15. Ketentuan Pasal 70 diubah sehingga berbunyi sebagai berikut:
Pasal 70
(1) Setiap Orang yang dengan sengaja:
a. melakukan kegiatan pelaksanaan konstruksi Prasarana Sumber Daya Air dan nonkonstruksi pada Sumber Air tanpa memperoleh Perizinan Berusaha dari Pemerintah Pusat atau Pemerintah Daerah sebagaimana dimaksud dalam Pasal 40 ayat (3);
b. menyewakan atau memindahtangankan, baik sebagian maupun keseluruhan Perizinan Berusaha atau persetujuan penggunaan Sumber Daya Air untuk kebutuhan bukan usaha sebagaimana dimaksud dalam Pasal 44; atau
c. melakukan penggunaan Sumber Daya Air tanpa Perizinan Berusaha untuk kebutuhan usaha atau persetujuan penggunaan Sumber Daya Air sebagaimana dimaksud dalam Pasal 49,
dipidana dengan pidana penjara paling singkat 1 (satu) tahun dan paling lama 3 (tiga) tahun dan denda paling sedikit Rp1.000.000.000,00 (satu miliar rupiah) dan paling banyak Rp5.000.000.000,00 (lima miliar rupiah).

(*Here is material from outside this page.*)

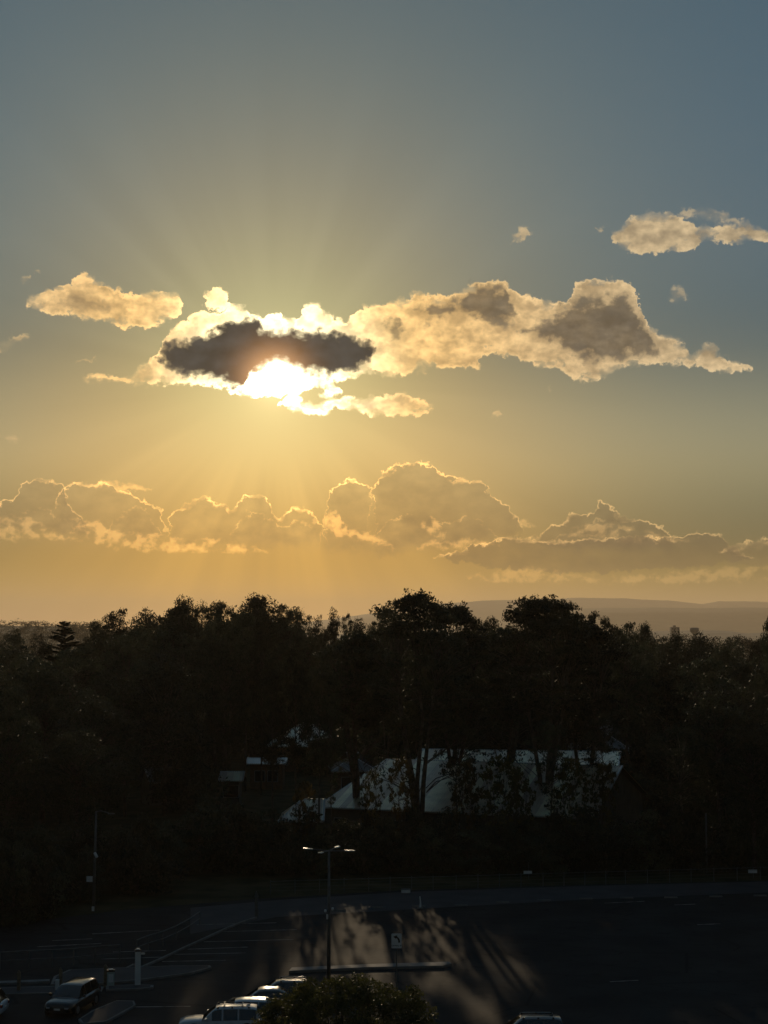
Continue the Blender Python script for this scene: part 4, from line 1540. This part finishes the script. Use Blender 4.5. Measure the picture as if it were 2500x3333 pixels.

16. Ketentuan Pasal 73 diubah sehingga berbunyi sebagai berikut:
Pasal 73
Setiap Orang yang karena kelalaiannya:
a. melakukan kegiatan pelaksanaan konstruksi Prasarana Sumber Daya Air dan nonkonstruksi pada Sumber Air tidak memenuhi ketentuan sebagaimana dimaksud dalam Pasal 40 ayat (3) dan ayat (4); atau
b. menggunakan Sumber Daya Air untuk kebutuhan usaha tanpa Perizinan Berusaha sebagaimana dimaksud dalam Pasal 49 ayat (2)
dipidana dengan pidana penjara paling singkat 3 (tiga) bulan dan paling lama 6 (enam) tahun dan denda paling sedikit Rp300.000.000,00 (tiga ratus juta rupiah) dan paling banyak Rpl.000.000.000,00 (satu miliar rupiah).